Leaving the pictures out, print the lines from the first line of the listing through the line containing "scene.camera = cam", exactly as they read, and no others.

Collected material =
◆ ◆ ◆ ◆ ◆

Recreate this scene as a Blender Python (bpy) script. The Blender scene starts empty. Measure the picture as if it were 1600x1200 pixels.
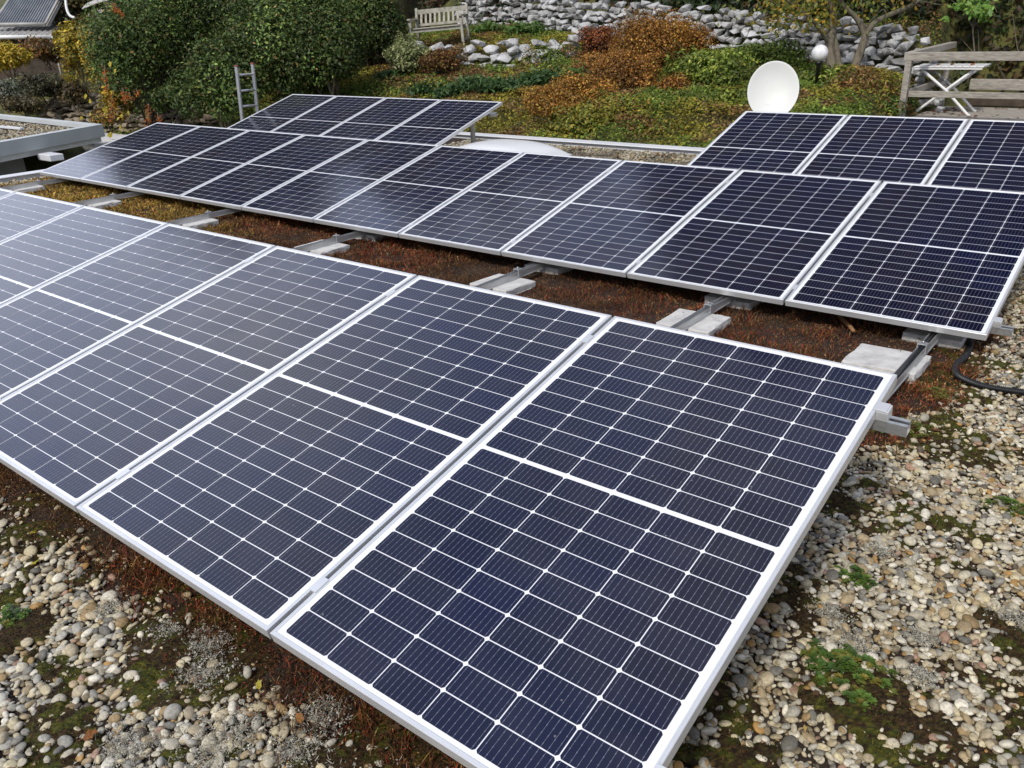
import bpy, bmesh, math, random
import numpy as np
from mathutils import Vector, Matrix
random.seed(7)
rng = np.random.default_rng(11)
R = math.radians
scene = bpy.context.scene
COL = scene.collection

# ------------------------------------------------------------------ camera
CAM_R = np.array([[0.785002, 0.618675, -0.031842],      # right
                  [-0.225623, 0.333394, 0.915392],      # up
                  [-0.576946, 0.711400, -0.401302]])    # forward
CAM = np.array([0.5523, -0.9324, 1.6773])
FPX = 1292.55                                            # focal length in pixels of a 1600 wide picture
cd = bpy.data.cameras.new('camera')
cam = bpy.data.objects.new('camera', cd)
COL.objects.link(cam)
cd.sensor_width = 36.0
cd.lens = FPX / 1600 * 36.0
cd.clip_start = 0.05
cd.clip_end = 500
mw = Matrix.Identity(4)
for i in range(3):
    mw[i][0], mw[i][1], mw[i][2], mw[i][3] = CAM_R[0][i], CAM_R[1][i], -CAM_R[2][i], CAM[i]
cam.matrix_world = mw
scene.camera = cam

# ------------------------------------------------------------------ light
SUN_EL, SUN_AZ = R(46), R(172)          # azimuth clockwise from +y (north): just east of south
sd = bpy.data.lights.new('sun', 'SUN')
sd.energy = 2.8
sd.angle = R(7)
sd.color = (1.0, 0.95, 0.88)
sun = bpy.data.objects.new('sun', sd)
COL.objects.link(sun)
sdir = Vector((math.sin(SUN_AZ) * math.cos(SUN_EL), math.cos(SUN_AZ) * math.cos(SUN_EL), math.sin(SUN_EL)))
sun.rotation_euler = sdir.to_track_quat('Z', 'Y').to_euler()
world = bpy.data.worlds.new('World')
scene.world = world
world.use_nodes = True
wn, wl = world.node_tree.nodes, world.node_tree.links
bg = wn['Background']
sky = wn.new('ShaderNodeTexSky')
sky.sky_type = 'NISHITA'
sky.sun_disc = False
sky.sun_elevation = SUN_EL
sky.sun_rotation = SUN_AZ
sky.dust_density = 4.0
tc = wn.new('ShaderNodeTexCoord')
cn = wn.new('ShaderNodeTexNoise')
cn.inputs['Scale'].default_value = 2.6
cn.inputs['Detail'].default_value = 5
cr = wn.new('ShaderNodeValToRGB')
cr.color_ramp.elements[0].position = 0.32
cr.color_ramp.elements[0].color = (3.4, 4.2, 6.8, 1)
cr.color_ramp.elements[1].position = 0.66
cr.color_ramp.elements[1].color = (7.2, 7.5, 8.4, 1)
cm = wn.new('ShaderNodeMixRGB')
cm.inputs['Fac'].default_value = 0.85
wl.new(tc.outputs['Generated'], cn.inputs['Vector'])
wl.new(cn.outputs['Fac'], cr.inputs['Fac'])
# a brighter bank of cloud low in the west-north-west
dp = wn.new('ShaderNodeVectorMath')
dp.operation = 'DOT_PRODUCT'
dp.inputs[1].default_value = Vector((-.93, .12, .30)).normalized()
wl.new(tc.outputs['Generated'], dp.inputs[0])
br = wn.new('ShaderNodeMapRange')
br.interpolation_type = 'SMOOTHSTEP'
br.inputs['From Min'].default_value = .80
br.inputs['From Max'].default_value = 1.0
br.inputs['To Min'].default_value = 1.0
br.inputs['To Max'].default_value = 2.25
wl.new(dp.outputs['Value'], br.inputs['Value'])
bm_ = wn.new('ShaderNodeVectorMath')
bm_.operation = 'SCALE'
wl.new(cr.outputs['Color'], bm_.inputs[0])
wl.new(br.outputs['Result'], bm_.inputs['Scale'])
wl.new(sky.outputs['Color'], cm.inputs['Color1'])
wl.new(bm_.outputs['Vector'], cm.inputs['Color2'])
wl.new(cm.outputs['Color'], bg.inputs['Color'])
bg.inputs['Strength'].default_value = 0.115
scene.view_settings.view_transform = 'Standard'
scene.view_settings.look = 'None'
scene.view_settings.gamma = 1
scene.view_settings.exposure = 0.0
scene.cycles.max_bounces = 6
scene.cycles.diffuse_bounces = 3
scene.cycles.glossy_bounces = 3
scene.cycles.transmission_bounces = 3
scene.cycles.transparent_max_bounces = 4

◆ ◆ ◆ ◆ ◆

Exercise result =
Recreate this scene as a Blender Python (bpy) script. The Blender scene starts empty. Measure the picture as if it were 1600x1200 pixels.
import bpy, bmesh, math, random
import numpy as np
from mathutils import Vector, Matrix
random.seed(7)
rng = np.random.default_rng(11)
R = math.radians
scene = bpy.context.scene
COL = scene.collection

# ------------------------------------------------------------------ camera
CAM_R = np.array([[0.785002, 0.618675, -0.031842],      # right
                  [-0.225623, 0.333394, 0.915392],      # up
                  [-0.576946, 0.711400, -0.401302]])    # forward
CAM = np.array([0.5523, -0.9324, 1.6773])
FPX = 1292.55                                            # focal length in pixels of a 1600 wide picture
cd = bpy.data.cameras.new('camera')
cam = bpy.data.objects.new('camera', cd)
COL.objects.link(cam)
cd.sensor_width = 36.0
cd.lens = FPX / 1600 * 36.0
cd.clip_start = 0.05
cd.clip_end = 500
mw = Matrix.Identity(4)
for i in range(3):
    mw[i][0], mw[i][1], mw[i][2], mw[i][3] = CAM_R[0][i], CAM_R[1][i], -CAM_R[2][i], CAM[i]
cam.matrix_world = mw
scene.camera = cam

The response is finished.